The following years saw graphic design in the modern style gain widespread acceptance and application, while it simultaneously stagnated. Notable names in mid-century modern design are Adrian Frutiger[?], designer of the fonts Univers and Frutiger; and Josef Muller-Brockman[?], who designed posters in a severe yet accessible manner typical of the 1950s and 1960s.

The reaction to the increasing severity of graphic design was slow but inexorable. The origins of post-modern typography can be traced back as far as the humanist movement of the 1950s. Notable among this group is Hermann Zapf who designed two fonts which remain ubiquitous -- Palatino (1948) and Optima (1952). By blurring the line between serif and sans-serif fonts and re-introducing organic lines into typography these designs did more to ratify modernism than they did to rebel.

Another notable designer of the latter 20th century is Milton Glaser who designed the unmistakable I Love NY ad campaign (1973), and a famous Bob Dylan poster (1968). Glaser took stylistic hints from popular culture from the 60s and 70s.

Advances in the early Twentieth Century were largely inspired by technological advances in printing and also in photography. In the last decade of the same century, technology played a simliar role, but this time it was the computer, and at fist it was largely a step backwards. Zuzana Licko worked very early using computers for layout, in the days when computer memory was measured in kilobytes and fonts were created using dots rather than lines. Together with her husband Rudy Vanderlans they founded Emigre, the magazine and computer type foundry. They played with the extraordinary limitations of computers as something which, in itself, could provide creative freedom. Emigre became the bible for digital design as the technology rapdily advanced to the point where the advantages outweighed the disadvantages.

David Carson is, in a sense, the culmination of the movement against the restrictiveness of modern design -- some of his designs for Raygun magazine which he diesgned are intentitonally illegible, designed to be visual rather than literary experiences. He began his career working with paste-ups, in the traditional manner, but moved to computers quickly when he saw what they had become capable of.
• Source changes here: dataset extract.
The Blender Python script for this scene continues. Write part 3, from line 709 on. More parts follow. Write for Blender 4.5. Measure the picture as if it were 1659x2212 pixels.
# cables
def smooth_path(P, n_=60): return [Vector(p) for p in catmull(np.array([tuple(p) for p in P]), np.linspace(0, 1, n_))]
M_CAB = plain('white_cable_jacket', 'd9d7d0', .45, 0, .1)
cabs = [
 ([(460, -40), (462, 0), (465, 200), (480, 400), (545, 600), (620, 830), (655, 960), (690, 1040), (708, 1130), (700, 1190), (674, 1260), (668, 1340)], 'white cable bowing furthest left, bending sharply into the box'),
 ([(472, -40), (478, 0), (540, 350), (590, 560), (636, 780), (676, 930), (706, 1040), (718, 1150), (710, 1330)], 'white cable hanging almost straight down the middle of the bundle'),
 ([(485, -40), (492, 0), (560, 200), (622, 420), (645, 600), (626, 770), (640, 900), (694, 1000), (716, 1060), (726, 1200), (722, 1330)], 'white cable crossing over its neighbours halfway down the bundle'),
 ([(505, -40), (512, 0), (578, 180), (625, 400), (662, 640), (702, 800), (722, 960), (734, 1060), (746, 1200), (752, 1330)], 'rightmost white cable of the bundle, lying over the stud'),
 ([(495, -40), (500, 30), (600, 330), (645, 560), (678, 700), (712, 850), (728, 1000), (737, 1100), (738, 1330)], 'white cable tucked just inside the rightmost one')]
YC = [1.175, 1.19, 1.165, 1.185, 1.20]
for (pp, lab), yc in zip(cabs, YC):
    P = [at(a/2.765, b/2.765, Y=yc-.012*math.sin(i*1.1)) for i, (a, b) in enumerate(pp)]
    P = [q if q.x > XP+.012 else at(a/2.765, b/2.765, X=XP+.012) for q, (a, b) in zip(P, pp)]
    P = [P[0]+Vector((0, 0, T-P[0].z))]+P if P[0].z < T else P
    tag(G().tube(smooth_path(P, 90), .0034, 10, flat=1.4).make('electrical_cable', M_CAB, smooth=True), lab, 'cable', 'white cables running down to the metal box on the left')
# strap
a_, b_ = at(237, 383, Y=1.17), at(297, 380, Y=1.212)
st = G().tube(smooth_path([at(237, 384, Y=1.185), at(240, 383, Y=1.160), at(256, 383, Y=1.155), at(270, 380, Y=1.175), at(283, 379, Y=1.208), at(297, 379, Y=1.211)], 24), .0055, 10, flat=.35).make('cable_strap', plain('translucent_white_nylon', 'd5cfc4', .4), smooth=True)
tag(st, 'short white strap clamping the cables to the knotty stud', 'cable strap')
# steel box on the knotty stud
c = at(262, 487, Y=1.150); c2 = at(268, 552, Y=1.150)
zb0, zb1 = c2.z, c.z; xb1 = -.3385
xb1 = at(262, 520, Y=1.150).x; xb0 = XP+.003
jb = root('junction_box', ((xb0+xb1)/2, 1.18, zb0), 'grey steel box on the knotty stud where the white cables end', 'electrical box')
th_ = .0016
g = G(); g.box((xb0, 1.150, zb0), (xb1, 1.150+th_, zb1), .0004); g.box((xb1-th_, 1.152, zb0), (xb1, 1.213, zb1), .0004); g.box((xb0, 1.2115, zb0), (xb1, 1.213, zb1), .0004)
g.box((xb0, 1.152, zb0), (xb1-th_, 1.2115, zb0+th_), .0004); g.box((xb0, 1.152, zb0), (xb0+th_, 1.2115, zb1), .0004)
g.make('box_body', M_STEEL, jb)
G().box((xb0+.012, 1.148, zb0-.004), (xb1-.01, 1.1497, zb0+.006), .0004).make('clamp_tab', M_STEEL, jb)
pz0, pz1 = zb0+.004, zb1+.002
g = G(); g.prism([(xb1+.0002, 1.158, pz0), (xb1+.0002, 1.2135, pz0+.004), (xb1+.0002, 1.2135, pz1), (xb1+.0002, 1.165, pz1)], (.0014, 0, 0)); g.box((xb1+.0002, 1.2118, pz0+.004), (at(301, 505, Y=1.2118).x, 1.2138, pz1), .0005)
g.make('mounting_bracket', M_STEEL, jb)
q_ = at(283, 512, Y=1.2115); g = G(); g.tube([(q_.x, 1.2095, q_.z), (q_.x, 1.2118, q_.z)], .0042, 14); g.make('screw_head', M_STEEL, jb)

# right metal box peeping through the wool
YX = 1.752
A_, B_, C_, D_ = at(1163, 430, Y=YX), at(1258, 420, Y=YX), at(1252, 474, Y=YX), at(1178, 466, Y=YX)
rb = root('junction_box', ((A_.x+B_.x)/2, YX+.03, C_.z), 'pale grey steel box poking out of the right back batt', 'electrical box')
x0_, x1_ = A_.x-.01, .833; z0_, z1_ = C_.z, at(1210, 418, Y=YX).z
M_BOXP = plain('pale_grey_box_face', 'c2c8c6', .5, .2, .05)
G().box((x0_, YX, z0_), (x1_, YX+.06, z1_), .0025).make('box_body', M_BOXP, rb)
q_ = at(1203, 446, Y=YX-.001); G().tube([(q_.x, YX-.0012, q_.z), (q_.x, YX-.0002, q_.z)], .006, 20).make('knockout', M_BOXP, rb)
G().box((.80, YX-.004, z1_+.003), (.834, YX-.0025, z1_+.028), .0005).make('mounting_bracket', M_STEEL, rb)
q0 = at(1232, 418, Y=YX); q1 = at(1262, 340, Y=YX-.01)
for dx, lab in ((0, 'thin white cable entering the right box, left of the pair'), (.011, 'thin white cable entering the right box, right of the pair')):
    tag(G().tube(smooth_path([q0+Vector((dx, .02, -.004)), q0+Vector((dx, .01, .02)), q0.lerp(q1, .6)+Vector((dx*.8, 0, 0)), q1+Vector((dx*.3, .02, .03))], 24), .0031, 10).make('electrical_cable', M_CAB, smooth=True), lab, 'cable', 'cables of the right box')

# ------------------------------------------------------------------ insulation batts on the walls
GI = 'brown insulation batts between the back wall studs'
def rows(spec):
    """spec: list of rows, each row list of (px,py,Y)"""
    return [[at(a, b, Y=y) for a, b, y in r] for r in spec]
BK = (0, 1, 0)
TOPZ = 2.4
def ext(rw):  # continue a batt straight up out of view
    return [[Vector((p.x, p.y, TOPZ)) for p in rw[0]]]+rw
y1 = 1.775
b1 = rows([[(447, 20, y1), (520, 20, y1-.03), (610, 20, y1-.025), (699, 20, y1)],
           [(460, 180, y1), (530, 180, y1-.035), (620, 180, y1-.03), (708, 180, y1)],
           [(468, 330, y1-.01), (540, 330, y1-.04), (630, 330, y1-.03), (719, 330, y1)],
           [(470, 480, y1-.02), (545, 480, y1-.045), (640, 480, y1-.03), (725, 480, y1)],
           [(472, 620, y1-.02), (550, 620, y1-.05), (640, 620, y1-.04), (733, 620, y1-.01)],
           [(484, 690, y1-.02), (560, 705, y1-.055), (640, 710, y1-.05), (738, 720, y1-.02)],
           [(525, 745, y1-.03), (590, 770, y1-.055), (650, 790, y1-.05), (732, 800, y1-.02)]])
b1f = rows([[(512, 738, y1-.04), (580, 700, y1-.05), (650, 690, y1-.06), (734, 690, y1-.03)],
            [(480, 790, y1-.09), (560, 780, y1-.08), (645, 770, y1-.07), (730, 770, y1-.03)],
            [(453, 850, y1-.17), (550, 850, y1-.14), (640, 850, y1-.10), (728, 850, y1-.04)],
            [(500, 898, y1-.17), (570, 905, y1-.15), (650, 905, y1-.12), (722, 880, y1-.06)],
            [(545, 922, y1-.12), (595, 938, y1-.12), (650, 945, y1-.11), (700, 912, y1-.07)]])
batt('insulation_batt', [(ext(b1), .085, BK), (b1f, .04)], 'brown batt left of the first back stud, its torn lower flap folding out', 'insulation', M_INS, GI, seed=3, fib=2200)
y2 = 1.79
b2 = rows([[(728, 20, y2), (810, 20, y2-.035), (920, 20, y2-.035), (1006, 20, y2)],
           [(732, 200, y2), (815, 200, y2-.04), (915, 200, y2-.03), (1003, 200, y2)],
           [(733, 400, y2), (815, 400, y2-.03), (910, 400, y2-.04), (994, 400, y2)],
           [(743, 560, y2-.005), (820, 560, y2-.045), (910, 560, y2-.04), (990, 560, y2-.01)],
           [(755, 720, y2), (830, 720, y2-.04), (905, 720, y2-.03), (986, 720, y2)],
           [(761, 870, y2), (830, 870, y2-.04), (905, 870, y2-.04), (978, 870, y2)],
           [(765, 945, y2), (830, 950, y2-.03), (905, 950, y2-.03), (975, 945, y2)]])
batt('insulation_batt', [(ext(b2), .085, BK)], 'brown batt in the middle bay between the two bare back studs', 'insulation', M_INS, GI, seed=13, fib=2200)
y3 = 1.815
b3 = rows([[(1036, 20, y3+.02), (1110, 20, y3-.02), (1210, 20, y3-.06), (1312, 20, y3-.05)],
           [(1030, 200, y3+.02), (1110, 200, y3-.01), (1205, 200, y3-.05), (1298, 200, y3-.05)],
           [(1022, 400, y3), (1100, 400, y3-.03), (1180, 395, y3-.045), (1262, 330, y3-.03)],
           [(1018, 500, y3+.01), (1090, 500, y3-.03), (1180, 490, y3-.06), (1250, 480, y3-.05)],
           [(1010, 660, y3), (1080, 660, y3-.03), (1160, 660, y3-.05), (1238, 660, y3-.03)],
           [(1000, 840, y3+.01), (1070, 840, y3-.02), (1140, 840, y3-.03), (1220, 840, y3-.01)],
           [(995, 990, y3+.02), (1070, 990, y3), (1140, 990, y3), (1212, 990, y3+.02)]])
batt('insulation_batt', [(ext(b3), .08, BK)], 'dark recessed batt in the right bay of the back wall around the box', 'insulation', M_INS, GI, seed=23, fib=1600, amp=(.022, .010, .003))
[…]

Antony Britto of Kerala India made a big thunderfalls by design the entire sceneario for the government proposals put forwarded in the 2003. Made eventualist movements in the area with more sophisticated designs using simple visula effects by the help of computers graphics.Computers are became the big hat in the world of graphic design. Modern Graphic design has since evolved into a profession that is done almost entirely on computers. Common tools for this industry include computers, sketch pads, Adobe Photoshop, Macromedia Fireworks, Paint Shop Pro, Adobe[?] Pagemaker[?], Quark XPress[?], and many other software programs.